#### Directions for this task:
Please give the entries again in full and exactly, without any picture.

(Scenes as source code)
○ ○ ○ ○ ○ ○ ○
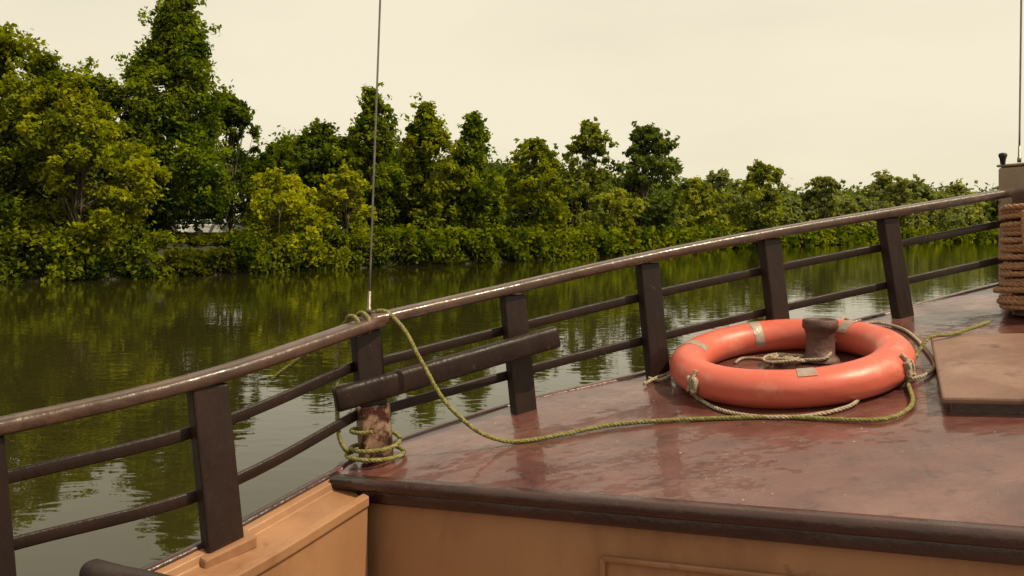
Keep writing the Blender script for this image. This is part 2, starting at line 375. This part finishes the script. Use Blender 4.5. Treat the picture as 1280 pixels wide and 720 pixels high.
ropes('lashing',[knot(d2(205),d2(5)),knot(d2(-46),d2(5)),[tuple(tor(d2(205)+.0*i,d2(5)-d2(14)*i,.082,.95)) for i in range(-3,7)],[tuple(tor(d2(-46),d2(5)-d2(14)*i,.082,.95)) for i in range(-3,7)]],.0075*S,[M['r_pale'],M['r_pale']],lb)
sp=[]
for i in range(80):
    a=i*.38; r=.02+.0007*i; sp.append((1.12+r*1.3*math.cos(a),3.42+r*math.sin(a),dz(1.12,3.42)+.012+.008*math.sin(a*1.7)+.01))
sp+= [dk(1.05,3.50),dk(.98,3.55),dk(.93,3.50)]
ropes('rope_coil',[sp],.0065*S,[M['r_pale'],M['r_pale']])
# ---------------------------------------------------------------- olive mooring rope
dirr=np.array([.84,.54]);pp=np.array([-.54,.84])
def railloop(c,n,adv,r=.05,a0=0,dirn=1):
    L=[]
    for i in range(n*12+1):
        a=a0+dirn*2*math.pi*i/12; q=i/(n*12)
        L.append((c[0]+dirr[0]*adv*q+pp[0]*r*math.cos(a),c[1]+dirr[1]*adv*q+pp[1]*r*math.cos(a),c[2]+.12*adv*q*2+.036*math.sin(a)))
    return L
c0=(-.56,2.90,-.328)
tail=[(-.9,3.15,-.555),(-.86,3.14,-.52),(-.80,3.12,-.48),(-.735,3.08,-.43),(-.66,3.03,-.385)]
lp=railloop(c0,2,.075,.047,math.pi*.1,1)
main=[(-.455,2.965,-.278),(-.40,2.93,-.312),(-.36,2.91,-.36),(-.331,2.90,-.414),(-.295,2.89,-.475),(-.261,2.88,-.535),(-.225,2.875,-.585),(-.178,2.87,-.632),(-.12,2.875,-.68),(-.05,2.885,-.712)]+[dk(x,y,.01) for x,y in [(.028,2.899),(.166,2.91),(.336,2.943),(.528,2.918),(.711,2.869),(.911,2.80),(1.081,2.702),(1.196,2.671),(1.315,2.762)]]+[dk(1.395,2.959,.012)]+[dk(1.44,3.096,.02),dk(1.546,3.215,.03),(1.62,3.26,dz(1.62,3.26)+.078),(1.72,3.286,dz(1.72,3.286)+.072),(1.83,3.34,dz(1.83,3.34)+.071),(1.93,3.40,dz(1.93,3.40)+.068)]
pz=[]
nt_=2.4
for i in range(int(12*nt_)+1):
    a=2*math.pi*(i/12)+2.6; q=i/(12*nt_); r=.078+.004*math.sin(q*9)+.022*(1-q)
    pz.append((-.475+r*math.cos(a),2.93+r*.8*math.sin(a),-.775+.055*q*q*2+.012*math.sin(a)*q))
vert=[(-.60,2.90,-.37),(-.605,2.885,-.45),(-.60,2.88,-.60),(-.59,2.87,-.70),(-.57,2.885,-.75)]
ropes('mooring_rope',[tail+lp+main,vert+pz],.0082*S,[M['r_olive'],M['r_olive2']],lay=.3,pitch=.035)
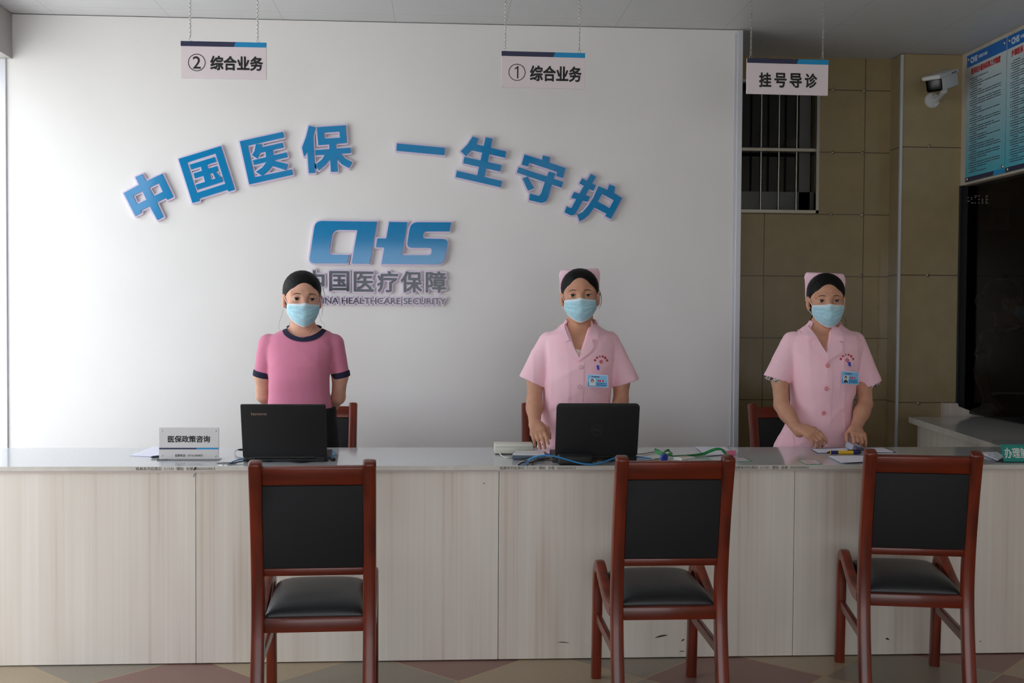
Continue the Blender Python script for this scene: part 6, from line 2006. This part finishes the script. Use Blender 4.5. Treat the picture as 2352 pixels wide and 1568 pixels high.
○ ○ ○ ○ ○ ○ ○
#### The answer:
Keep writing the Blender script for this image. This is part 2, starting at line 375. This part finishes the script. Use Blender 4.5. Treat the picture as 1280 pixels wide and 720 pixels high.
ropes('lashing',[knot(d2(205),d2(5)),knot(d2(-46),d2(5)),[tuple(tor(d2(205)+.0*i,d2(5)-d2(14)*i,.082,.95)) for i in range(-3,7)],[tuple(tor(d2(-46),d2(5)-d2(14)*i,.082,.95)) for i in range(-3,7)]],.0075*S,[M['r_pale'],M['r_pale']],lb)
sp=[]
for i in range(80):
    a=i*.38; r=.02+.0007*i; sp.append((1.12+r*1.3*math.cos(a),3.42+r*math.sin(a),dz(1.12,3.42)+.012+.008*math.sin(a*1.7)+.01))
sp+= [dk(1.05,3.50),dk(.98,3.55),dk(.93,3.50)]
ropes('rope_coil',[sp],.0065*S,[M['r_pale'],M['r_pale']])
# ---------------------------------------------------------------- olive mooring rope
dirr=np.array([.84,.54]);pp=np.array([-.54,.84])
def railloop(c,n,adv,r=.05,a0=0,dirn=1):
    L=[]
    for i in range(n*12+1):
        a=a0+dirn*2*math.pi*i/12; q=i/(n*12)
        L.append((c[0]+dirr[0]*adv*q+pp[0]*r*math.cos(a),c[1]+dirr[1]*adv*q+pp[1]*r*math.cos(a),c[2]+.12*adv*q*2+.036*math.sin(a)))
    return L
c0=(-.56,2.90,-.328)
tail=[(-.9,3.15,-.555),(-.86,3.14,-.52),(-.80,3.12,-.48),(-.735,3.08,-.43),(-.66,3.03,-.385)]
lp=railloop(c0,2,.075,.047,math.pi*.1,1)
main=[(-.455,2.965,-.278),(-.40,2.93,-.312),(-.36,2.91,-.36),(-.331,2.90,-.414),(-.295,2.89,-.475),(-.261,2.88,-.535),(-.225,2.875,-.585),(-.178,2.87,-.632),(-.12,2.875,-.68),(-.05,2.885,-.712)]+[dk(x,y,.01) for x,y in [(.028,2.899),(.166,2.91),(.336,2.943),(.528,2.918),(.711,2.869),(.911,2.80),(1.081,2.702),(1.196,2.671),(1.315,2.762)]]+[dk(1.395,2.959,.012)]+[dk(1.44,3.096,.02),dk(1.546,3.215,.03),(1.62,3.26,dz(1.62,3.26)+.078),(1.72,3.286,dz(1.72,3.286)+.072),(1.83,3.34,dz(1.83,3.34)+.071),(1.93,3.40,dz(1.93,3.40)+.068)]
pz=[]
nt_=2.4
for i in range(int(12*nt_)+1):
    a=2*math.pi*(i/12)+2.6; q=i/(12*nt_); r=.078+.004*math.sin(q*9)+.022*(1-q)
    pz.append((-.475+r*math.cos(a),2.93+r*.8*math.sin(a),-.775+.055*q*q*2+.012*math.sin(a)*q))
vert=[(-.60,2.90,-.37),(-.605,2.885,-.45),(-.60,2.88,-.60),(-.59,2.87,-.70),(-.57,2.885,-.75)]
ropes('mooring_rope',[tail+lp+main,vert+pz],.0082*S,[M['r_olive'],M['r_olive2']],lay=.3,pitch=.035)
Continue the Blender Python script for this scene: part 6, from line 2006. This part finishes the script. Use Blender 4.5. Treat the picture as 2352 pixels wide and 1568 pixels high.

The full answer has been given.